=== Collected material ===

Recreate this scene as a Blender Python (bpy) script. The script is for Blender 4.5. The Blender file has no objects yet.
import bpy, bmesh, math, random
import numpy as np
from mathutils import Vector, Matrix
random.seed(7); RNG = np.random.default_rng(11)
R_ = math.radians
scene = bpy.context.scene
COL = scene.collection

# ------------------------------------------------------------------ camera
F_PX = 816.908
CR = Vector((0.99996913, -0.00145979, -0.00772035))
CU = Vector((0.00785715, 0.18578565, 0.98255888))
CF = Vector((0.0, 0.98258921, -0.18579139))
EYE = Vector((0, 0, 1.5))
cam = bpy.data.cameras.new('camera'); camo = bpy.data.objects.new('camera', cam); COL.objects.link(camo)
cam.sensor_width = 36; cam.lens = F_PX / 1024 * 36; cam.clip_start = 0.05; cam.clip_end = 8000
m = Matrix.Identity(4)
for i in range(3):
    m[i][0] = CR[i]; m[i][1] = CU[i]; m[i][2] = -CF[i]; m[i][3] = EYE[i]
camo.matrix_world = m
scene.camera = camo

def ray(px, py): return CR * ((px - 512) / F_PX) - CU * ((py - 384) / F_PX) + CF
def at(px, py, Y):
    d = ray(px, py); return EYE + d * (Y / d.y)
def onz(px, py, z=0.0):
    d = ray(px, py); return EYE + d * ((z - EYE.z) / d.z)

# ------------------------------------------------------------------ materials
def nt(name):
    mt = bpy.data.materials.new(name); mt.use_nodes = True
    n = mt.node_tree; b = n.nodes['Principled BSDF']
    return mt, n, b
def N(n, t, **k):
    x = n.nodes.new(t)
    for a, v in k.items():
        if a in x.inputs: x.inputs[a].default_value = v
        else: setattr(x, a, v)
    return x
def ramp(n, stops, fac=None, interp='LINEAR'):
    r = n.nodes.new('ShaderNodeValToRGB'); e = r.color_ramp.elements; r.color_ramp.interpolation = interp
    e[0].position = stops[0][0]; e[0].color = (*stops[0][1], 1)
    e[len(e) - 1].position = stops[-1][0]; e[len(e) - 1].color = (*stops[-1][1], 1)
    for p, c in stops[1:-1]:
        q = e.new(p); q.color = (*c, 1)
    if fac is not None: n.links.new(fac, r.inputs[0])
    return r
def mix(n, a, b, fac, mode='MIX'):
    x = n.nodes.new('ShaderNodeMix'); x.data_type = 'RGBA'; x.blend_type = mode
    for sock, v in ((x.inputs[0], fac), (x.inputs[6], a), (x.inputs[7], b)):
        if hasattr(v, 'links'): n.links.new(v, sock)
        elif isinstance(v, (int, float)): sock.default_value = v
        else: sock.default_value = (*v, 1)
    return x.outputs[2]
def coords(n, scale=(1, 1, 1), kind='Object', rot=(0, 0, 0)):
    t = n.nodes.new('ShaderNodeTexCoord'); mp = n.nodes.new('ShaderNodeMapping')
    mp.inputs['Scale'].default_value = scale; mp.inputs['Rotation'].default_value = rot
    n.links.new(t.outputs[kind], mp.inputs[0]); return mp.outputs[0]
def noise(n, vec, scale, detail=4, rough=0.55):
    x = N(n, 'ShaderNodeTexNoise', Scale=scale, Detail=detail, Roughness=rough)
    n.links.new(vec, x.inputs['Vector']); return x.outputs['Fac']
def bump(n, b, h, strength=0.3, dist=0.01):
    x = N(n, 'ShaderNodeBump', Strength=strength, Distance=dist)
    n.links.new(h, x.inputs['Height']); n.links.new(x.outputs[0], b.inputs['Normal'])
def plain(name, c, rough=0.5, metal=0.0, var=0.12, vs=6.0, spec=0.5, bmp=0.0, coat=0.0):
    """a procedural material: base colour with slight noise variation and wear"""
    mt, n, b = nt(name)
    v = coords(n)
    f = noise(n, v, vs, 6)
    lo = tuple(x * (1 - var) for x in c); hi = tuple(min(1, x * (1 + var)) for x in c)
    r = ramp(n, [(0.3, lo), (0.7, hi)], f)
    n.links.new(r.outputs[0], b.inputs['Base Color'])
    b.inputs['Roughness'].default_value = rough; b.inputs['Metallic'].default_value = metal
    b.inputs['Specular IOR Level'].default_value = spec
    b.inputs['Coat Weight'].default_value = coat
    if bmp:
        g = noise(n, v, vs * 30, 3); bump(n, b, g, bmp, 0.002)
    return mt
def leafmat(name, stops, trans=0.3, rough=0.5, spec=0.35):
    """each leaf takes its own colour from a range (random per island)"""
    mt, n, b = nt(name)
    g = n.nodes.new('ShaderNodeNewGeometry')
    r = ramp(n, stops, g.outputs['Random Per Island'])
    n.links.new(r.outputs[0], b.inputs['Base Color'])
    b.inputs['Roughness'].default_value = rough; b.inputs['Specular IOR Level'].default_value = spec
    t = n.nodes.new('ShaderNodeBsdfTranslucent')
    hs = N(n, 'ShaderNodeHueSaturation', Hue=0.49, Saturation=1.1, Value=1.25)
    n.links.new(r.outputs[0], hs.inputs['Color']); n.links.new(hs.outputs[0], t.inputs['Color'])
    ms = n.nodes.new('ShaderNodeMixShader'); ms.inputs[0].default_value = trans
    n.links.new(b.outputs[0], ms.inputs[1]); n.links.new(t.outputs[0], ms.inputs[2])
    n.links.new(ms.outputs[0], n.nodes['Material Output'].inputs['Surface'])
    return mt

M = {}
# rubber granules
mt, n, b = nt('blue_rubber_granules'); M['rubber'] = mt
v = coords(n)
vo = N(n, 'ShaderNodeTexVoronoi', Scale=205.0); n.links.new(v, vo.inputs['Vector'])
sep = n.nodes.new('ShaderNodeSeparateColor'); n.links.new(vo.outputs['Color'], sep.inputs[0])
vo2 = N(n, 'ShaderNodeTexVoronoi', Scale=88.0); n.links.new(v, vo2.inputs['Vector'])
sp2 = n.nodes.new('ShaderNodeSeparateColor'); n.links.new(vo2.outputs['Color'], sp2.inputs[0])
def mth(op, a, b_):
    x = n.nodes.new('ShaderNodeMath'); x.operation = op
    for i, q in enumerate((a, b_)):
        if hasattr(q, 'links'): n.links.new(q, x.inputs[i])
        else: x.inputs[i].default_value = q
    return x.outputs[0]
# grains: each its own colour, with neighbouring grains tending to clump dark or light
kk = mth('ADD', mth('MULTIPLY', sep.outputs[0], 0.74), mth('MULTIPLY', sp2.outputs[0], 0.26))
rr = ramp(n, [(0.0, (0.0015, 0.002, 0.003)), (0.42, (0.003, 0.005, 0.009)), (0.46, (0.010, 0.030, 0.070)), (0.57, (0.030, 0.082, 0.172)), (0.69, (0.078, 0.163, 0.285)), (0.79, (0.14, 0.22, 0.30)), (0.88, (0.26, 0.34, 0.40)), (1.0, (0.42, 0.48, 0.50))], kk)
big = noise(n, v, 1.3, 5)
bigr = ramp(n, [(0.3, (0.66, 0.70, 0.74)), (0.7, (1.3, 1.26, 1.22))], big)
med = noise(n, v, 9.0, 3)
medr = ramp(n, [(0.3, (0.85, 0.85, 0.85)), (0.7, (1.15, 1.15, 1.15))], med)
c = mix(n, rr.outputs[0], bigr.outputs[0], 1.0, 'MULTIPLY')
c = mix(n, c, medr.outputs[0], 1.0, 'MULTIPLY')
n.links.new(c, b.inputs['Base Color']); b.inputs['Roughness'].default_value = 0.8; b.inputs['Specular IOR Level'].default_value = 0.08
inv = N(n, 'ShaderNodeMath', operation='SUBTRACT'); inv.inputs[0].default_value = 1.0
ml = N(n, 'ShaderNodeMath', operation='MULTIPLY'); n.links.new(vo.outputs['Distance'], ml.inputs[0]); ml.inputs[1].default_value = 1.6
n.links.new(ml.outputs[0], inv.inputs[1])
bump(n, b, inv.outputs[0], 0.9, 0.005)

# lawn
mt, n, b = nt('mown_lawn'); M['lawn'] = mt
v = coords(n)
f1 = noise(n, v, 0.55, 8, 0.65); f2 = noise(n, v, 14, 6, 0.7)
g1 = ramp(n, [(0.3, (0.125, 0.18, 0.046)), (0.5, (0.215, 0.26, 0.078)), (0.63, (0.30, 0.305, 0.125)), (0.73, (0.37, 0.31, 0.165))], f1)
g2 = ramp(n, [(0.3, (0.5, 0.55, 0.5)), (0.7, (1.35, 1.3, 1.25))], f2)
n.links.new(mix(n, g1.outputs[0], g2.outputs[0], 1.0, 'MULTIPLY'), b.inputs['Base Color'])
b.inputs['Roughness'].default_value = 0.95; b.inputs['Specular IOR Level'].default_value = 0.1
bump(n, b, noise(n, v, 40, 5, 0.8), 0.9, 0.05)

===

• Aim: Lines from the beginning of the data above through the line containing "COL = scene.collection" are to be returned exactly, and no others.

• Result for this exercise:
Recreate this scene as a Blender Python (bpy) script. The script is for Blender 4.5. The Blender file has no objects yet.
import bpy, bmesh, math, random
import numpy as np
from mathutils import Vector, Matrix
random.seed(7); RNG = np.random.default_rng(11)
R_ = math.radians
scene = bpy.context.scene
COL = scene.collection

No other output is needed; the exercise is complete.